▶ Task goal: Your task is to copy every line of this material exactly.

* START *

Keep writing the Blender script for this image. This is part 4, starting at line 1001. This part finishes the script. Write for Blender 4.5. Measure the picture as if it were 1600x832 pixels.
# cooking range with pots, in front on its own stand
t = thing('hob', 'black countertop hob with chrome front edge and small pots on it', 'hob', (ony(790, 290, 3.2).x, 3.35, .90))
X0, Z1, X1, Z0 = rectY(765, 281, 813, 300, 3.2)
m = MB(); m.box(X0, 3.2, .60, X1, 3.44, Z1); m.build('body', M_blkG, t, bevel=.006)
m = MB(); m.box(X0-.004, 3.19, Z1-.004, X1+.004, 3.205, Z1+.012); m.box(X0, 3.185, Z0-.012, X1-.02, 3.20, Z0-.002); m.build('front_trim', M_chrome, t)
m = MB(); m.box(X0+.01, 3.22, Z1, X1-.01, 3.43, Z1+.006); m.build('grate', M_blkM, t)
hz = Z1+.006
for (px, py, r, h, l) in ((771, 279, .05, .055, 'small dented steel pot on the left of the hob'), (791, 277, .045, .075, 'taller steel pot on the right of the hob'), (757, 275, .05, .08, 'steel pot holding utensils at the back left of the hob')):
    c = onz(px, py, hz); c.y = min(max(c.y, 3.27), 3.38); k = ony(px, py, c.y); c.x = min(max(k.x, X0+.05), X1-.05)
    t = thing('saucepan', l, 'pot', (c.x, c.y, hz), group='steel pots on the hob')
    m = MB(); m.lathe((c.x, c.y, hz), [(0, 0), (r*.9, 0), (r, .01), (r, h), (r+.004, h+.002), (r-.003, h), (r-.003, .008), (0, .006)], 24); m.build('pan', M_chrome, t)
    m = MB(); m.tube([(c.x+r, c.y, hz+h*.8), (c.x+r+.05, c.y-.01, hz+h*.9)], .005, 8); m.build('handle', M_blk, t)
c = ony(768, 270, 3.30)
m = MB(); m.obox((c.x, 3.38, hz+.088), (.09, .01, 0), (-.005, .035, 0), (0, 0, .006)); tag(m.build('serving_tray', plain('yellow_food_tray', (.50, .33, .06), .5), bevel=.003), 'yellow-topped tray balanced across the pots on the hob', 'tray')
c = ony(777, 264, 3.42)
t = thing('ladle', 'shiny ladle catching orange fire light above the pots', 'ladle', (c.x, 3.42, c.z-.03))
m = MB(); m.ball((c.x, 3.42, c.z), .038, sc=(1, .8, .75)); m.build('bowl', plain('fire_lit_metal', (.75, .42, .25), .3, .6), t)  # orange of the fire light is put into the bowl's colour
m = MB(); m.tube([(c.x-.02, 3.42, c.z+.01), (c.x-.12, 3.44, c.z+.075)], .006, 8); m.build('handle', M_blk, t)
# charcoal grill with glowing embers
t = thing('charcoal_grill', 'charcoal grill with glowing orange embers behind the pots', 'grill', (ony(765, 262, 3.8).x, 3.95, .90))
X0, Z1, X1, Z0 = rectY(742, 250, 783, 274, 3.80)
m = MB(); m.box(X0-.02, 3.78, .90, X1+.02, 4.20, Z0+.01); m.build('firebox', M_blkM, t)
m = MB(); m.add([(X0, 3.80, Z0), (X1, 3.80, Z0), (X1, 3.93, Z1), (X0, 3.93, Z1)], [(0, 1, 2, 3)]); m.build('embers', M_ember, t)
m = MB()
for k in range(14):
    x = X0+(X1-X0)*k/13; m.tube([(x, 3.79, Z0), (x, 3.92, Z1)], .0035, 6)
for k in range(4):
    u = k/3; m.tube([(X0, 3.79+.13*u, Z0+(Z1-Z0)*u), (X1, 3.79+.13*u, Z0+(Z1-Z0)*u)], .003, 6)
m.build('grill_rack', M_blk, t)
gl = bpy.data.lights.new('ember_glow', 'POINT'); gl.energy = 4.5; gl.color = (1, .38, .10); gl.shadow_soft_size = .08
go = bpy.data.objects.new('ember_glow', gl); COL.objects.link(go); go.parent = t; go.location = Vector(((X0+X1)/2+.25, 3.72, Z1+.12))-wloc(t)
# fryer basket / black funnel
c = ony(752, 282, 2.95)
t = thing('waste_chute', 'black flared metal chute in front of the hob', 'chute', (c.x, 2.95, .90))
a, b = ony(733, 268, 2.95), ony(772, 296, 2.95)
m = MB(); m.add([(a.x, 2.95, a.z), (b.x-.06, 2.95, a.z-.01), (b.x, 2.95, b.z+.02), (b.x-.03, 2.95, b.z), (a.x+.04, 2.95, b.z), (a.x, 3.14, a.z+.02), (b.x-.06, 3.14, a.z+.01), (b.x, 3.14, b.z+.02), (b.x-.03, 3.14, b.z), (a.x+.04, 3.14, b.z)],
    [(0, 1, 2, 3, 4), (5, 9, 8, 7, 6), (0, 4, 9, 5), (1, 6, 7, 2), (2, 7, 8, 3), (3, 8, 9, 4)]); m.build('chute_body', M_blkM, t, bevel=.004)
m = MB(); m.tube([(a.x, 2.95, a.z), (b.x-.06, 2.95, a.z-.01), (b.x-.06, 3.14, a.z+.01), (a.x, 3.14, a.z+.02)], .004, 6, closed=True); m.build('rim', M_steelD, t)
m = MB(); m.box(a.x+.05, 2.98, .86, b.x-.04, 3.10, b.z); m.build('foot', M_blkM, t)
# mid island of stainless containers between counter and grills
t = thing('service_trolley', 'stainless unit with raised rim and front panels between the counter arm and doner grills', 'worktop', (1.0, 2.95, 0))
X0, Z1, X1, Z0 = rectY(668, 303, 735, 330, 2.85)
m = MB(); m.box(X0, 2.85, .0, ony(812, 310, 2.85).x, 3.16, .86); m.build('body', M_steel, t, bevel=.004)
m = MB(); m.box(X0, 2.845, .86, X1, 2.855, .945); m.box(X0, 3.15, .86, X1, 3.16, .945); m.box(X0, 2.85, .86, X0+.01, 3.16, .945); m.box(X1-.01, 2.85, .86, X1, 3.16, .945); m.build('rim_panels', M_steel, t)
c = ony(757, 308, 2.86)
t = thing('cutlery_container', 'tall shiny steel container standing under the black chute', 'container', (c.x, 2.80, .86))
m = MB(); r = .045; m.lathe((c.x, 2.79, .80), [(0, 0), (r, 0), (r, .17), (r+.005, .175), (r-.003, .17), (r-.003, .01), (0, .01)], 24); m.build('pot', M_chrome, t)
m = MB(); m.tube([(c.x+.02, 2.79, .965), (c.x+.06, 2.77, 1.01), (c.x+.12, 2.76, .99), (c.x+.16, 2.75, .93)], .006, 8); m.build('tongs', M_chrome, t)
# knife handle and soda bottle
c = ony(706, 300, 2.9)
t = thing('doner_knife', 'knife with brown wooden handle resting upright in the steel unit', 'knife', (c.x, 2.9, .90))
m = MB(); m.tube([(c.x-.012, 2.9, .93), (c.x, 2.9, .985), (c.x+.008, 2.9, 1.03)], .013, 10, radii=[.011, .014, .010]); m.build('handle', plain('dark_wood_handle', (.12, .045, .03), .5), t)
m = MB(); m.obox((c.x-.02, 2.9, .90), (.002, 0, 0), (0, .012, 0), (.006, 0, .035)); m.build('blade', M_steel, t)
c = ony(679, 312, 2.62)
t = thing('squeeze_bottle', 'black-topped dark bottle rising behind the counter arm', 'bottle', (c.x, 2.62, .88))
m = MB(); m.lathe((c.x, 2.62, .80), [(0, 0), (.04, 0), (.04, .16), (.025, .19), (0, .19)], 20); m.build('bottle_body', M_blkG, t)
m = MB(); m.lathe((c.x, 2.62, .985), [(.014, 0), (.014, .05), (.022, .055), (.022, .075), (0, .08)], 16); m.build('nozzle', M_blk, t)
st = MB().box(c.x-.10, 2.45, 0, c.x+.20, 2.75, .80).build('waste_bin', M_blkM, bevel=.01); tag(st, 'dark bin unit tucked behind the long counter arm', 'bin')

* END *

▶ Reply:
Keep writing the Blender script for this image. This is part 4, starting at line 1001. This part finishes the script. Write for Blender 4.5. Measure the picture as if it were 1600x832 pixels.
# cooking range with pots, in front on its own stand
t = thing('hob', 'black countertop hob with chrome front edge and small pots on it', 'hob', (ony(790, 290, 3.2).x, 3.35, .90))
X0, Z1, X1, Z0 = rectY(765, 281, 813, 300, 3.2)
m = MB(); m.box(X0, 3.2, .60, X1, 3.44, Z1); m.build('body', M_blkG, t, bevel=.006)
m = MB(); m.box(X0-.004, 3.19, Z1-.004, X1+.004, 3.205, Z1+.012); m.box(X0, 3.185, Z0-.012, X1-.02, 3.20, Z0-.002); m.build('front_trim', M_chrome, t)
m = MB(); m.box(X0+.01, 3.22, Z1, X1-.01, 3.43, Z1+.006); m.build('grate', M_blkM, t)
hz = Z1+.006
for (px, py, r, h, l) in ((771, 279, .05, .055, 'small dented steel pot on the left of the hob'), (791, 277, .045, .075, 'taller steel pot on the right of the hob'), (757, 275, .05, .08, 'steel pot holding utensils at the back left of the hob')):
    c = onz(px, py, hz); c.y = min(max(c.y, 3.27), 3.38); k = ony(px, py, c.y); c.x = min(max(k.x, X0+.05), X1-.05)
    t = thing('saucepan', l, 'pot', (c.x, c.y, hz), group='steel pots on the hob')
    m = MB(); m.lathe((c.x, c.y, hz), [(0, 0), (r*.9, 0), (r, .01), (r, h), (r+.004, h+.002), (r-.003, h), (r-.003, .008), (0, .006)], 24); m.build('pan', M_chrome, t)
    m = MB(); m.tube([(c.x+r, c.y, hz+h*.8), (c.x+r+.05, c.y-.01, hz+h*.9)], .005, 8); m.build('handle', M_blk, t)
c = ony(768, 270, 3.30)
m = MB(); m.obox((c.x, 3.38, hz+.088), (.09, .01, 0), (-.005, .035, 0), (0, 0, .006)); tag(m.build('serving_tray', plain('yellow_food_tray', (.50, .33, .06), .5), bevel=.003), 'yellow-topped tray balanced across the pots on the hob', 'tray')
c = ony(777, 264, 3.42)
t = thing('ladle', 'shiny ladle catching orange fire light above the pots', 'ladle', (c.x, 3.42, c.z-.03))
m = MB(); m.ball((c.x, 3.42, c.z), .038, sc=(1, .8, .75)); m.build('bowl', plain('fire_lit_metal', (.75, .42, .25), .3, .6), t)  # orange of the fire light is put into the bowl's colour
m = MB(); m.tube([(c.x-.02, 3.42, c.z+.01), (c.x-.12, 3.44, c.z+.075)], .006, 8); m.build('handle', M_blk, t)
# charcoal grill with glowing embers
t = thing('charcoal_grill', 'charcoal grill with glowing orange embers behind the pots', 'grill', (ony(765, 262, 3.8).x, 3.95, .90))
X0, Z1, X1, Z0 = rectY(742, 250, 783, 274, 3.80)
m = MB(); m.box(X0-.02, 3.78, .90, X1+.02, 4.20, Z0+.01); m.build('firebox', M_blkM, t)
m = MB(); m.add([(X0, 3.80, Z0), (X1, 3.80, Z0), (X1, 3.93, Z1), (X0, 3.93, Z1)], [(0, 1, 2, 3)]); m.build('embers', M_ember, t)
m = MB()
for k in range(14):
    x = X0+(X1-X0)*k/13; m.tube([(x, 3.79, Z0), (x, 3.92, Z1)], .0035, 6)
for k in range(4):
    u = k/3; m.tube([(X0, 3.79+.13*u, Z0+(Z1-Z0)*u), (X1, 3.79+.13*u, Z0+(Z1-Z0)*u)], .003, 6)
m.build('grill_rack', M_blk, t)
gl = bpy.data.lights.new('ember_glow', 'POINT'); gl.energy = 4.5; gl.color = (1, .38, .10); gl.shadow_soft_size = .08
go = bpy.data.objects.new('ember_glow', gl); COL.objects.link(go); go.parent = t; go.location = Vector(((X0+X1)/2+.25, 3.72, Z1+.12))-wloc(t)
# fryer basket / black funnel
c = ony(752, 282, 2.95)
t = thing('waste_chute', 'black flared metal chute in front of the hob', 'chute', (c.x, 2.95, .90))
a, b = ony(733, 268, 2.95), ony(772, 296, 2.95)
m = MB(); m.add([(a.x, 2.95, a.z), (b.x-.06, 2.95, a.z-.01), (b.x, 2.95, b.z+.02), (b.x-.03, 2.95, b.z), (a.x+.04, 2.95, b.z), (a.x, 3.14, a.z+.02), (b.x-.06, 3.14, a.z+.01), (b.x, 3.14, b.z+.02), (b.x-.03, 3.14, b.z), (a.x+.04, 3.14, b.z)],
    [(0, 1, 2, 3, 4), (5, 9, 8, 7, 6), (0, 4, 9, 5), (1, 6, 7, 2), (2, 7, 8, 3), (3, 8, 9, 4)]); m.build('chute_body', M_blkM, t, bevel=.004)
m = MB(); m.tube([(a.x, 2.95, a.z), (b.x-.06, 2.95, a.z-.01), (b.x-.06, 3.14, a.z+.01), (a.x, 3.14, a.z+.02)], .004, 6, closed=True); m.build('rim', M_steelD, t)
m = MB(); m.box(a.x+.05, 2.98, .86, b.x-.04, 3.10, b.z); m.build('foot', M_blkM, t)
# mid island of stainless containers between counter and grills
t = thing('service_trolley', 'stainless unit with raised rim and front panels between the counter arm and doner grills', 'worktop', (1.0, 2.95, 0))
X0, Z1, X1, Z0 = rectY(668, 303, 735, 330, 2.85)
m = MB(); m.box(X0, 2.85, .0, ony(812, 310, 2.85).x, 3.16, .86); m.build('body', M_steel, t, bevel=.004)
m = MB(); m.box(X0, 2.845, .86, X1, 2.855, .945); m.box(X0, 3.15, .86, X1, 3.16, .945); m.box(X0, 2.85, .86, X0+.01, 3.16, .945); m.box(X1-.01, 2.85, .86, X1, 3.16, .945); m.build('rim_panels', M_steel, t)
c = ony(757, 308, 2.86)
t = thing('cutlery_container', 'tall shiny steel container standing under the black chute', 'container', (c.x, 2.80, .86))
m = MB(); r = .045; m.lathe((c.x, 2.79, .80), [(0, 0), (r, 0), (r, .17), (r+.005, .175), (r-.003, .17), (r-.003, .01), (0, .01)], 24); m.build('pot', M_chrome, t)
m = MB(); m.tube([(c.x+.02, 2.79, .965), (c.x+.06, 2.77, 1.01), (c.x+.12, 2.76, .99), (c.x+.16, 2.75, .93)], .006, 8); m.build('tongs', M_chrome, t)
# knife handle and soda bottle
c = ony(706, 300, 2.9)
t = thing('doner_knife', 'knife with brown wooden handle resting upright in the steel unit', 'knife', (c.x, 2.9, .90))
m = MB(); m.tube([(c.x-.012, 2.9, .93), (c.x, 2.9, .985), (c.x+.008, 2.9, 1.03)], .013, 10, radii=[.011, .014, .010]); m.build('handle', plain('dark_wood_handle', (.12, .045, .03), .5), t)
m = MB(); m.obox((c.x-.02, 2.9, .90), (.002, 0, 0), (0, .012, 0), (.006, 0, .035)); m.build('blade', M_steel, t)
c = ony(679, 312, 2.62)
t = thing('squeeze_bottle', 'black-topped dark bottle rising behind the counter arm', 'bottle', (c.x, 2.62, .88))
m = MB(); m.lathe((c.x, 2.62, .80), [(0, 0), (.04, 0), (.04, .16), (.025, .19), (0, .19)], 20); m.build('bottle_body', M_blkG, t)
m = MB(); m.lathe((c.x, 2.62, .985), [(.014, 0), (.014, .05), (.022, .055), (.022, .075), (0, .08)], 16); m.build('nozzle', M_blk, t)
st = MB().box(c.x-.10, 2.45, 0, c.x+.20, 2.75, .80).build('waste_bin', M_blkM, bevel=.01); tag(st, 'dark bin unit tucked behind the long counter arm', 'bin')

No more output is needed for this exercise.